Tonya asks why Dave tells people to pay off their houses instead of using it as a tax write-off. Dave explains.

QUESTION: Tonya on Facebook asks why Dave tells people to pay off their houses instead of using it as a tax write-off. Dave explains.

ANSWER: Let’s do some quick math. Let’s pretend you had a $200,000 mortgage at 5% interest. Five percent of $200,000 is $10,000, which means if you have a 5% mortgage on $200,000, you pay $10,000 in interest to the bank. If you make $75,000 a year, you’re in a 25% tax bracket. You’re able to deduct that interest—the tax write-off. The reason everyone keeps their mortgage is because they’re sophisticated and want to keep the tax write-off. “You don’t want to pay off your mortgage. You’ll lose the tax write-off!” How many times have you heard that bunch of crap?

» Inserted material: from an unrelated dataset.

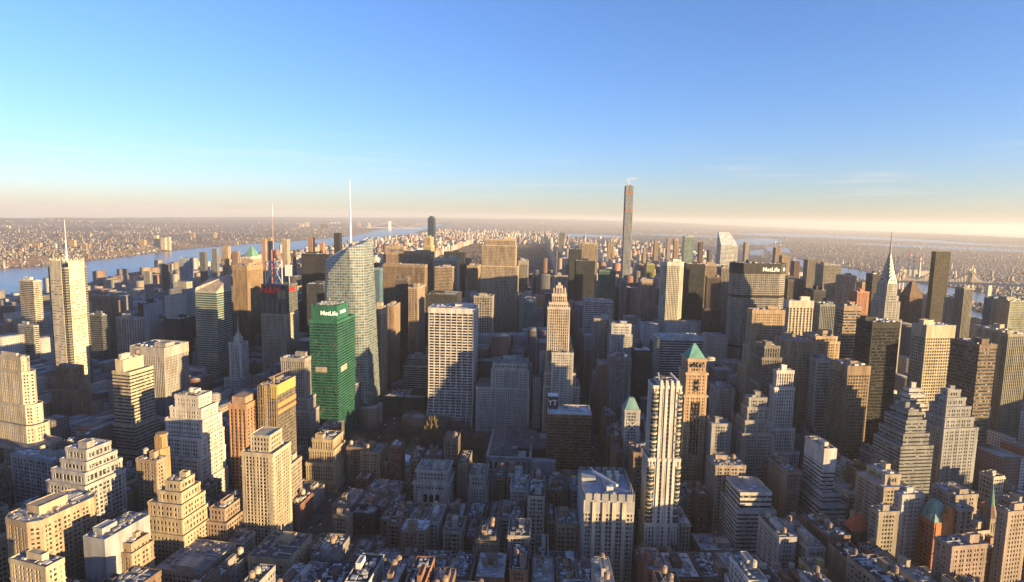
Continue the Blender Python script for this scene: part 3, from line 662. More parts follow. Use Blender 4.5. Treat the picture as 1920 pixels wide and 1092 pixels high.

Let’s play with this for just a second. If you make $75,000 a year and you have a $10,000 tax write-off, that means you pay taxes not on $75,000 but on $65,000. If you paid off your home mortgage, you would have to pay taxes on not $65,000 but $75,000 because you wouldn’t be paying any interest anymore. You’re going to have to pay taxes on $10,000 worth of income. You’re in a 25% tax bracket. Twenty-five percent of $10,000 is $2,500. Your tax bill just went up by $2,500 because you paid off your mortgage. Did I mention that you’re no longer sending $10,000 to the mortgage company? Your tax bill went up by $2,500, but your interest bill went down by $10,000. Did you get this?

What these idiots are saying all over America is that you need to keep your tax deduction—and you’re an idiot if you believe that. You’re sending $10,000 to the mortgage company to keep from sending the federal government $2,500. Calling that sophisticated would make you an idiot. I’ve been that idiot. I used to tell people to do that all the time, and then I got called out on it. Then I went, “I was completely an idiot.” That’s wrong. You don’t send Countrywide $10,000 to keep from sending the IRS $2,500 and call that sophisticated. It’s not sophisticated; it’s stupid.

That’s why I say pay off the house versus the tax deduction. If you want to trade $10,000 for $2,500, you can do that without being in debt. Just increase your giving to a 501(c)3—your church or the Red Cross or whatever. Pay off your mortgage, give $10,000 extra in charitable giving, and your tax bill will not go up one penny. You’ll save the $2,500 in taxes by giving away the $10,000. Your charitable giving is tax-deductible.

We do not stay in debt because of the tax deduction. If you’re in debt, take the tax deduction, but don’t stay in debt because you’re somehow sophisticated.